→ **STATED EXERCISE**:
Copy exactly the lines from the beginning of the data down to and including the line holding "return (0.197 *", without any pictures.

•••••

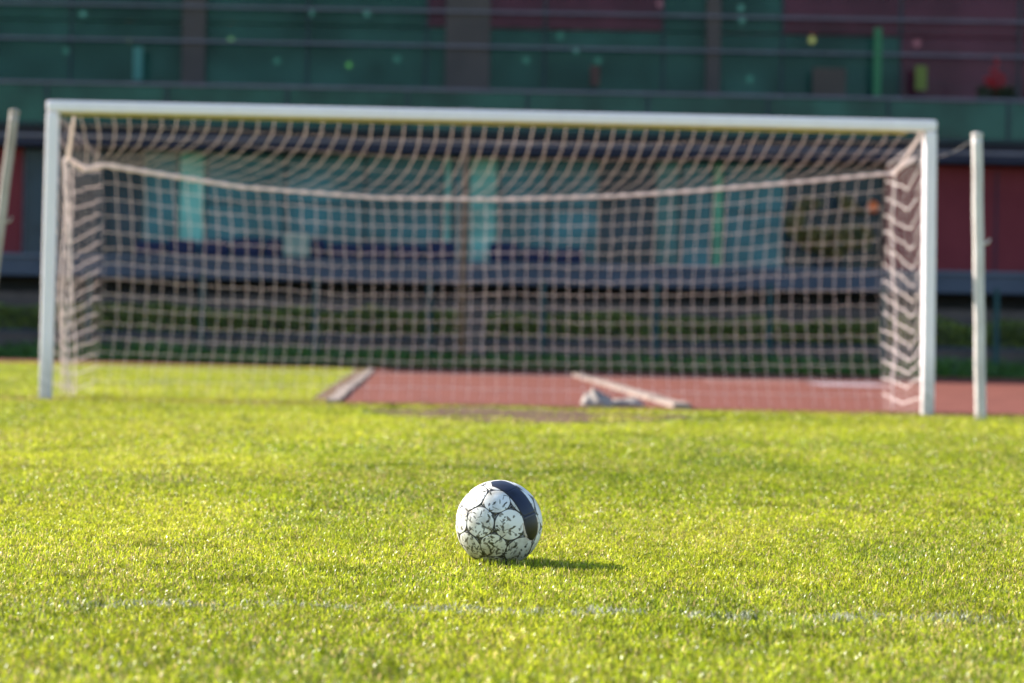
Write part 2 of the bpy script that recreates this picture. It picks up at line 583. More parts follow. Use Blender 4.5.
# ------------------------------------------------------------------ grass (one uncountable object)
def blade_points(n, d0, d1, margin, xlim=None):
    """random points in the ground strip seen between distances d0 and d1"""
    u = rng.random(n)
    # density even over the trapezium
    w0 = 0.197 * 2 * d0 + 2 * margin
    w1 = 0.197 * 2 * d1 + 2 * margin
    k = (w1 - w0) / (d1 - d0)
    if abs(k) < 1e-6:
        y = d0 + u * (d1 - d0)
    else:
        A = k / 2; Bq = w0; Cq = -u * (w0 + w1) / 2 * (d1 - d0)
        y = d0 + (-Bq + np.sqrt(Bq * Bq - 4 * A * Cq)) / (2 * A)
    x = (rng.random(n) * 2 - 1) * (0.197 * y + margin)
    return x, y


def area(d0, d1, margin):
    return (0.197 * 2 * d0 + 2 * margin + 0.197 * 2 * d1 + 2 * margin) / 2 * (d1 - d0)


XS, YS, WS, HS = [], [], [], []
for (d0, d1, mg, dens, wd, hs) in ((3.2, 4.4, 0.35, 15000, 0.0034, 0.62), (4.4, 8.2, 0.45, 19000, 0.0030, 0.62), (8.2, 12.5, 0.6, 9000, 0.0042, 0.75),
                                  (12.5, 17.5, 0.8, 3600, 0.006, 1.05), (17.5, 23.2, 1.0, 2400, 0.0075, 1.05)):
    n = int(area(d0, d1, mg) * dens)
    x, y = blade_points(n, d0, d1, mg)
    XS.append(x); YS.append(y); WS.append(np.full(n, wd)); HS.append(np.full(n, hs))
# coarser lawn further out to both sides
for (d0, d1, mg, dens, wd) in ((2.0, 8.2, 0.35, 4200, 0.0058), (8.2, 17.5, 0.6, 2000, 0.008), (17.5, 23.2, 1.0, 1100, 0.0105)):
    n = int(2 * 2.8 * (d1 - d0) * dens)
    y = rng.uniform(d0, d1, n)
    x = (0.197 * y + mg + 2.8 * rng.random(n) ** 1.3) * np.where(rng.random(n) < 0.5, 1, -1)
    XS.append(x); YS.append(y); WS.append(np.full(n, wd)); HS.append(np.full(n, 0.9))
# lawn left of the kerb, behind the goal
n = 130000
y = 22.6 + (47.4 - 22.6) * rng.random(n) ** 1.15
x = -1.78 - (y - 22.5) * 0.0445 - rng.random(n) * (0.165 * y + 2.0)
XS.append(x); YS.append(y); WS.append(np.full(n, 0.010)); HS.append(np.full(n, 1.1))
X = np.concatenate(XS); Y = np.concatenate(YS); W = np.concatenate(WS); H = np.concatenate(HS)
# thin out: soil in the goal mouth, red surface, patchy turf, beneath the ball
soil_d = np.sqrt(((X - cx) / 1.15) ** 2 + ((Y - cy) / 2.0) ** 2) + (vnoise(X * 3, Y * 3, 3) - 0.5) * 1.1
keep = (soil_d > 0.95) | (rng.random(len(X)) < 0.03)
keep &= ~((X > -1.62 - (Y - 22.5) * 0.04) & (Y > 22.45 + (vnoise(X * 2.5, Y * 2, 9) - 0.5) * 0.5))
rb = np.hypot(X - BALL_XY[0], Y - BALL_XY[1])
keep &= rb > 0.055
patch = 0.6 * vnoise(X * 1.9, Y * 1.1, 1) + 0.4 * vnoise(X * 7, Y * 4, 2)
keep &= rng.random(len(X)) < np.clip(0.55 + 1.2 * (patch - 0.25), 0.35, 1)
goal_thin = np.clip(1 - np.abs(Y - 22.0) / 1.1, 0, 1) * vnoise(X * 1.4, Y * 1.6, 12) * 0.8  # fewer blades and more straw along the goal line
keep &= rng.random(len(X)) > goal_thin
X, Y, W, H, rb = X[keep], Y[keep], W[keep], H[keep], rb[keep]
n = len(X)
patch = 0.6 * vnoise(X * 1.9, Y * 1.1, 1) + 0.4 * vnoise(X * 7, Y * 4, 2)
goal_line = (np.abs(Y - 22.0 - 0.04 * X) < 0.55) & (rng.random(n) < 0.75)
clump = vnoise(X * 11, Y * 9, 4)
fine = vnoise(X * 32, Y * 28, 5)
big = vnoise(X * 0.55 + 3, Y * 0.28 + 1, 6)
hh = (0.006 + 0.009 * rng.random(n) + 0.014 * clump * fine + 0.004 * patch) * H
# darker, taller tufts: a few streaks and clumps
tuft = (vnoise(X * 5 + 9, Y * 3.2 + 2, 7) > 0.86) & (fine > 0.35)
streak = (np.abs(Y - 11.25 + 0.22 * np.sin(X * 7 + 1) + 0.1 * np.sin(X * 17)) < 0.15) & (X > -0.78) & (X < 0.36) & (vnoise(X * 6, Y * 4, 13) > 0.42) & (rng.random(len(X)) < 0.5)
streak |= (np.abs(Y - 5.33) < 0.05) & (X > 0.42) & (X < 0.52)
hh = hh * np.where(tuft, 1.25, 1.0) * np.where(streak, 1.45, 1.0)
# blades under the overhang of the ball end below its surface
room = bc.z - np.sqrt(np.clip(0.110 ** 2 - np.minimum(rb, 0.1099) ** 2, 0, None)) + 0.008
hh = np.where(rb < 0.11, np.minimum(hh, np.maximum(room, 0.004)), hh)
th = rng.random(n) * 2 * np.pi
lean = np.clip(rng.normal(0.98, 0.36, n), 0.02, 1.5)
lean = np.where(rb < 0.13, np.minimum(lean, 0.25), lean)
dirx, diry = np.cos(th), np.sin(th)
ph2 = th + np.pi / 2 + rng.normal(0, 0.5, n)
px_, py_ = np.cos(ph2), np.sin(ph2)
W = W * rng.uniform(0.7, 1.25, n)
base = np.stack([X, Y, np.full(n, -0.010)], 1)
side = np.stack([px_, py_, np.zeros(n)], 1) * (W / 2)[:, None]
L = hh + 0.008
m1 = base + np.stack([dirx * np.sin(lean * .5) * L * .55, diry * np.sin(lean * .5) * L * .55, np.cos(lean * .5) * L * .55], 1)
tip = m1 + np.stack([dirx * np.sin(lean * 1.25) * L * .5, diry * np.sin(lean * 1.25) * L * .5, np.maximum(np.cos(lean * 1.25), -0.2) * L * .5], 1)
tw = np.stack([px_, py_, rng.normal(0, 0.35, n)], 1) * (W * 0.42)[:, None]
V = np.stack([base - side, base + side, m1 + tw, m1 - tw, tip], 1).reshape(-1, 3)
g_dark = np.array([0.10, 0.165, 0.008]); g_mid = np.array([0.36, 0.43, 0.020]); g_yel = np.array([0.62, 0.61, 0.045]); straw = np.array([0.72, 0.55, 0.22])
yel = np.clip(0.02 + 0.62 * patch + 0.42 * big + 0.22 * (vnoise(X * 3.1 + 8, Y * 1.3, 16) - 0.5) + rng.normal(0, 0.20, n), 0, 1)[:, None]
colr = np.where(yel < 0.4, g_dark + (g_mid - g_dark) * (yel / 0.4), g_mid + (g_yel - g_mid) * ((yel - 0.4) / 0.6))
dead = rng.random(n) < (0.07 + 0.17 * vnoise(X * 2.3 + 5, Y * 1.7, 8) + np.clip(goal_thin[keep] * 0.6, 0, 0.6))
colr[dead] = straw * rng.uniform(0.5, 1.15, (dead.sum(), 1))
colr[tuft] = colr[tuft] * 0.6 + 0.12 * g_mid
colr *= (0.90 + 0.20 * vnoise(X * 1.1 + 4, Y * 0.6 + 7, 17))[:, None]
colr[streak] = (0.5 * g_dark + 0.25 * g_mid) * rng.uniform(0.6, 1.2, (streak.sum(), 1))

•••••

→ **THE REPLY**:
Write part 2 of the bpy script that recreates this picture. It picks up at line 583. More parts follow. Use Blender 4.5.
# ------------------------------------------------------------------ grass (one uncountable object)
def blade_points(n, d0, d1, margin, xlim=None):
    """random points in the ground strip seen between distances d0 and d1"""
    u = rng.random(n)
    # density even over the trapezium
    w0 = 0.197 * 2 * d0 + 2 * margin
    w1 = 0.197 * 2 * d1 + 2 * margin
    k = (w1 - w0) / (d1 - d0)
    if abs(k) < 1e-6:
        y = d0 + u * (d1 - d0)
    else:
        A = k / 2; Bq = w0; Cq = -u * (w0 + w1) / 2 * (d1 - d0)
        y = d0 + (-Bq + np.sqrt(Bq * Bq - 4 * A * Cq)) / (2 * A)
    x = (rng.random(n) * 2 - 1) * (0.197 * y + margin)
    return x, y


def area(d0, d1, margin):
    return (0.197 * 2 * d0 + 2 * margin + 0.197 * 2 * d1 + 2 * margin) / 2 * (d1 - d0)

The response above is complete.